Opposition research on Judge Merchan is already bubbling up from the pro-Trump media world. The Gateway Pundit, a conspiracy-addled pro-Trump site, set the agenda for claims of bias against the former president with a series of stories that combed through information about Merchan’s family and political contributions. One piece claimed that Merchan’s daughter had worked for Vice President Kamala Harris’s campaign while another expressed shock that Merchan had donated a total of $35 to Biden’s campaign and two liberal groups. Gateway Pundit’s stories were aggregated by right-wing media outlets like Breitbart and soon landed on Donald Trump Jr’s Truth Social account, with the quip that it revealed “yet another connection in this hand picked democrat show trial.”

Of course, Trump isn’t just targeting local law enforcement in New York. In an all-caps rant on Truth Social Wednesday morning, Trump blasted federal officials — an evident reaction to the legal jeopardy he also faces from the Special Counsel investigation into his mishandling of classified documents: “Republicans in Congress should defund the DOJ and FBI until they come to their senses,” Trump wrote, accusing Democrats of having “totally weaponized law enforcement in our country” and “viciously using this abuse of power to interfere with our already under siege elections!”

Hours later, on The Donald — an online forum populated by many extremist followers of the ex-president — a top post reacted to the screeds against the Justice Department by Trump as well as by Rep. Marjorie Taylor Greene. The highest-ranking comments on a post titled “Charge the FBI for election interference” included thinly veiled threats at FBI agents. “Somebody THROW A FREAKING PIE ALREADY,” user BabbleRabble wrote. “Funny way to say grenade,” responded user pushbackv2. Hanging_Chad chimed in: “Not all field office roofs are pie proof.”

Trump’s diatribes against law enforcement have prominently highlighted the race of his prosecutors, or their (tenuous) links to high-profile Jewish donors.

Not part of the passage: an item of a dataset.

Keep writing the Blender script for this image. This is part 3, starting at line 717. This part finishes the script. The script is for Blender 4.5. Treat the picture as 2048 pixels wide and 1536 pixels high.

These remarks also appear to be stirring the fever swamps.

In his Mar a Lago speech Trump railed against Bragg as a “radical-left, George Soros-backed prosecutor.” He referred to Fani Willis, the law enforcement official leading the investigation of his alleged 2020 election interference in Georgia, as “a local racist Democrat district attorney in Atlanta.” He likewise decried his “persecution” in civil litigation at the hands of New York Attorney General Letitia James, whom he blasted as “another racist in reverse.”

Such attacks are feeding the narrative of far right-voices who traffic in smears that politically powerful Black Americans are seeking revenge on whites. Pete Santilli is a reactionary broadcast personality, who gained infamy covering the Bundy occupation of the Malheur Wildlife Refuge in 2016. He reacted to Trump’s arrest by railing against Bragg as a “frickin’ Black communist” — describing the DA as part of a new cabal of Black leaders seeking “reparations” and retribution.

“These Black Satanic communists have taken over the bureaucracy, and they’re getting back at The Man,” Santilli said, before restating himself, in case the dog whistle wasn’t clear the first time: “Taking down the White Man.”